Допрос продолжался. «Штамер
: Ограничивались ли осуществлявшиеся в России конфискации государственным имуществом или же затрагивали и частную собственность?Геринг
: Полагаю, что во время морозной зимы 1941/42 года немецкие солдаты вынуждены были кое-где отбирать у населения меховую обувь, валенки и козьи шкуры. Это вполне возможно, но что касается остального, там не было частной собственности, и следовательно, она не могла быть конфискована».Адвокат перешел к еще более щекотливой теме.
«Штамер
: Что значил для люфтваффе подземный рабочий лагерь “Дора”, о котором упомянул французский обвинитель?Геринг
: Я тут уже несколько раз слышу о лагере “Дора”. Конечно же я знал, что существовали подземные заводы около Нордхаузена, хотя сам там ни разу не бывал. Мне ничего неизвестно об условиях труда в этом лагере. Хотя описание их тяжести кажется мне преувеличенным[703]. […] Зато фактом является то, что я забирал из концентрационных лагерей заключенных, чтобы использовать их в авиационной промышленности. […] И сейчас, с учетом того, что теперь об этом знаю, мне кажется, что для них же было лучше работать и жить на авиационных заводах, чем в концентрационных лагерях. Само собой разумеется, им приходилось работать, к тому же в военной промышленности. Но то, что работа приводила к гибели людей, это для меня новость. Возможно, кое-где труд был изнуряющим. Но в моих интересах было заставить людей работать и что-то производить, а не расстреливать их».Логика безупречная, но факты говорят о другом: рабочий лагерь «Дора» был филиалом концлагеря Бухенвальд и располагался в 6 километрах от Нордхаузена. Там на глубине 1500 метров в галереях и казематах тысячи политзаключенных работали день и ночь на производстве «Фау-1» и «Фау-2». Кислоты, выхлопные газы, пыль и пары аммиака подтачивали здоровье заключенных, а плохое обращение и усталость довершали дело: в лагере «Дора» погибли 36 000 человек[704]

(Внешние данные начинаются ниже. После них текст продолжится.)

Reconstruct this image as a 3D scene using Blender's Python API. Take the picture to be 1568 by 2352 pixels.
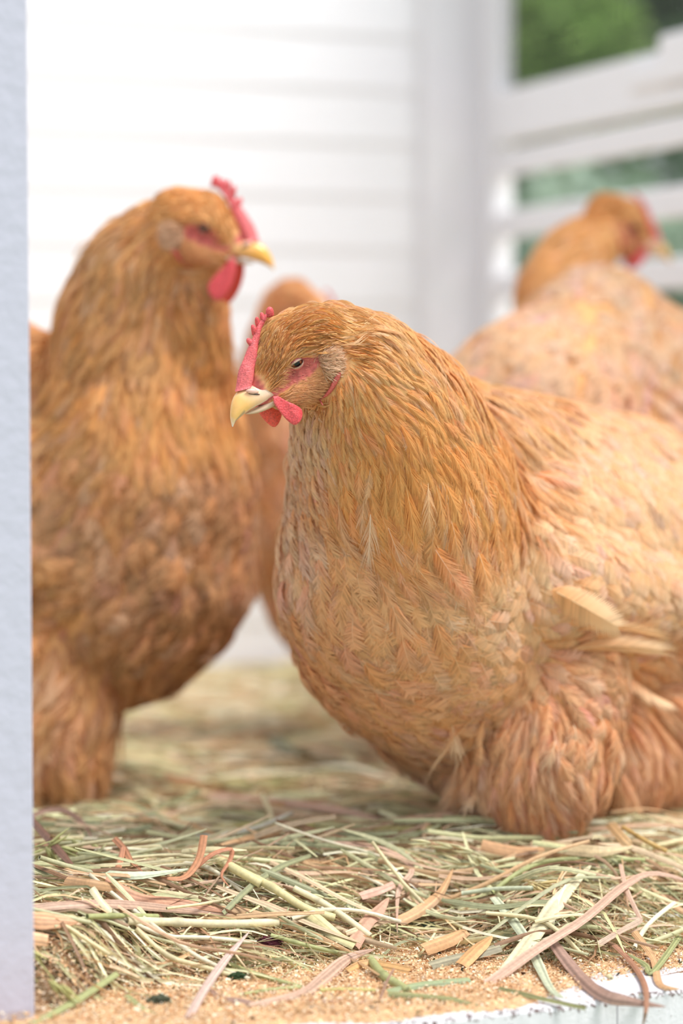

.Следует также упомянуть об одной из самых тяжелых статей обвинения.
«Штамер
: В марте 1944 года 75 офицеров ВВС Великобритании бежали из концентрационного лагеря люфтваффе “Люфт III”. Пятьдесят из них после поимки были расстреляны службой безопасности. Не вы ли отдали приказ о расстреле, и если нет, то были ли вы осведомлены о том, что готовилось?Геринг
: Когда эти 75 из 80 офицеров британской авиации попытались бежать в третьей декаде марта, я был в отпуске, это можно проверить. О побеге я узнал через день или два после этого. […] Я пошел к Гиммлеру, который подтвердил факт расстрела, не назвав точное число расстрелянных. При этом он сказал, что получил приказ непосредственно от фюрера. […] Я лично поговорил об этом с фюрером и объяснил ему, почему считал этот приказ совершенно неправильным, а также то, как расстрел британских военнопленных мог отразиться на моих летчиках, участвующих в боях на Западе. Фюрер ответил мне довольно резко (тогда у нас уже были натянутые отношения), что воюющие против России летчики готовы к тому, что их убьют на месте в случае аварийной посадки. И что воюющие на Западе летчики не должны иметь привилегий в этом плане. На это я сказал, что здесь нет никакой связи».Пусть так, но Геринг невольно проявил податливость своего характера и отсутствие душевной смелости, когда добавил: «После чего я велел своему начальнику штаба отправить в ОКВ мое требование вывести эти лагеря из нашего подчинения. Я не желал иметь дело с военнопленными, в случае если подобное повторится».
Мало того, этот Понтий Пилат современности попытался изобразить себя рыцарем, рассказав о своем постоянном неприятии официального снисходительного отношения к актам линчевания летчиков западных союзников[705]
, заметив потом, что, будучи «высшим юридическим лицом люфтваффе», он всегда отказывал в помиловании немецким летчикам, повинным в убийствах и изнасилованиях. И всегда щадил женщин, независимо от их вины. И закончил свою речь, как он сказал, словами Черчилля: «В борьбе не на жизнь, а на смерть нет места понятию “законность”»[706].Шестнадцатого марта Геринг снова говорил, но на этот раз его опрашивали адвокаты других подсудимых. Отвечая на вопрос защитника Кейтеля доктора Нельте, он четко и обстоятельно обрисовал шефа ОКВ.